Kur'an-ı Kerim ve Türkçe Meali Sayfa 566
43. Gözleri düşmüş, kendilerini bir zillet sarmış bulunur, halbuki o secdeye onlar sağ sâlim iken da'vet olunuyorlardı.
44. O halde bana bırak bu sözü tekzib edenleri, biz onları istidrac ile çıkarır, bilemiyecekleri cihetten yuvarlarız.
45. Onlara sadece mühlet veriyorum. Benim düzenim pek sağlamdır.
46. Yoksa sen onlardan bir ücret istiyorsun da mı cereme vermekten ezilmişler?
47. Yoksa gayb yanlarında da onlar mı yazıyorlar?
48. O halde sabret rabbının hukmüne de sahib-i hut gibi olma, hani öfkeye boğulmuş da nida etmişti.
49. Rabbından bir ni'met yetişmiş olmasa idi ona, elbette o fazaya fena bir halde atılacaktı.
50. Fakat rabbı onu ıstıfa buyurdu da salihînden kıldı.
51. Ve gerçek o küfr edenler o zikri işittikleri vakıt az daha seni gözleriyle kaydıracaklardı, bir de durmuşlar o her halde bir mecnun diyorlar.
52. Halbuki o halis bir zikirdir bütün ukalâ âlemleri için
1. O Hâkka
2. Ne Hâkka?
3. Ve ne bildirdi sana dirayetle? Nedir o Hâkka?

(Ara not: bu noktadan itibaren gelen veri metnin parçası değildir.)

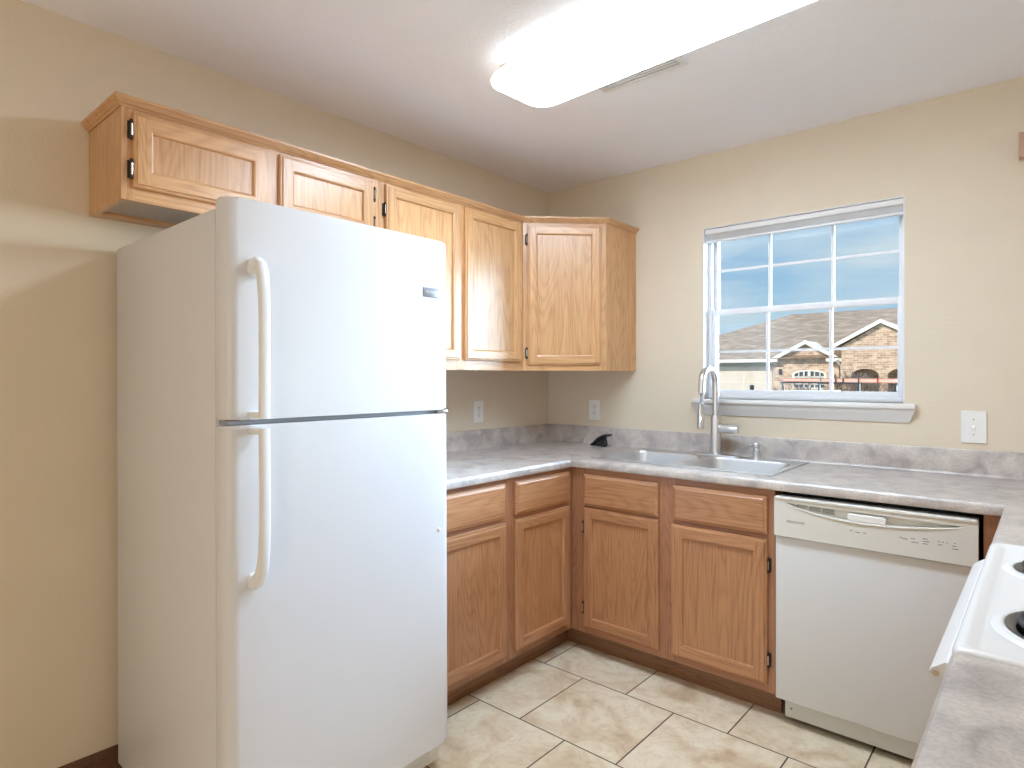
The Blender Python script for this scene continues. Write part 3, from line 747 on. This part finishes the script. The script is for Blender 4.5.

4. İnanmadı Semud-ü Âd o kariaya.
5. Amma Semud ihlâk ediliverdiler o tâgıye ile
6. Ve amma Âd onlar da ihlâk ediliverdiler bir sarsar rüzgâr, azgın bir fırtına ile
7. müsellat etmişti Allah onun üzerlerine yedi gece sekiz gün husûm halinde, köklerini kesmek üzere müstemirren. Bir de görürsün ki o kavmı o müddet zarfında yıkıla kalmışlar. Ve sanki içleri kof hurma kütükleri imişler
8. Bak şimdi görebilir misin onlardan bir bakıyye.